I recently filled
out a survey from the Democratic Party rating how concerned I was about the
usual issues—health care, taxes, environment, economy, fair electoral
processes, etc. Naturally, I was “very concerned” about all of them because
though they affect different populations in different ways, they clearly affect
all of us and deserve our attention. But I couldn’t help but notice the one
thing that was missing that just might be the most important of all:
Education.
Let’s face it,
we’re fighting for our lives—literally, in some cases (climate change) and so
our focus is two feet in front of us trying to get through one of the more
confusing and threatening present times we’ve lived in. But assuming we’ll get
over this hump, what awaits us? Without education, the same catastrophe awaits
us, with different names in the news and different people casting the votes
that shoots them in the foot, but the same nonetheless.
Consider: I
sincerely believe that anyone who was properly educated would never have cast a
vote for the people in power or would never have mindlessly decided that they
didn’t need to vote. If we did our job well in schools, our future citizens
would be capable of rational thought, have the skills to research, discuss and
assimilate information to arrive at a well-thought out point of view, would
know enough of how tyrants work that their bullshit detectors would be on
constant high alert. Well-educated people would know how the isms are passed
on, would understand how “follow the money” works, would know the details of
how a Hitler comes to power and thus be armed with the necessary knowledge to
stop it.
But from William
Buckley on, we also know that heartless people can have a sharp intellect. So
my version of proper education also concerns the heart. To take the child’s
natural flair for what’s fair and right and in spite of sibling rivalry,
teasing, bullying, torturing insects, take their natural instinct for
compassion and develop it. At the right age, tell the story of Emmett Till the
way it should be told and don’t be shy about passing out tissues. Let the grief
enter the room so the kids can really feel and remember where hatred and
ignorance can take us. Educate the children about what went down so they not only know a
lot about our actual history, but also can connect it far beyond mere fact to the tenets
of our Democratic promise the
Constitution makes and the moral fiber of what it means to be a good-hearted
person.
Most important of
all, teach them in such a way that they feel welcomed and valued and known and
nurtured and loved and filled with our hopes for their promise and possibility.
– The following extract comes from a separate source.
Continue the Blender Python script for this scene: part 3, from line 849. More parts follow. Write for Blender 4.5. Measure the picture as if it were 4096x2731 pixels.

Over and over I need to remind myself and others that people who feel loved and
welcomed in the full bloom of their character and their soul’s aspirations
generally are capable of loving and welcoming others. It makes no sense to them
to waste their heart’s energy on hatred or to mindlessly insult people they
don’t know or block them from aspiring to their own possibility.
Equity and justice
can be encouraged and protected through law, suggested by religion, nurtured by
culture, but nothing can bring it fuller to life than happy people. Education
can’t promise such happiness, but over four decades of work in a school that
loves children has proven that mostly, good education works. Let’s keep this on our agendas, please.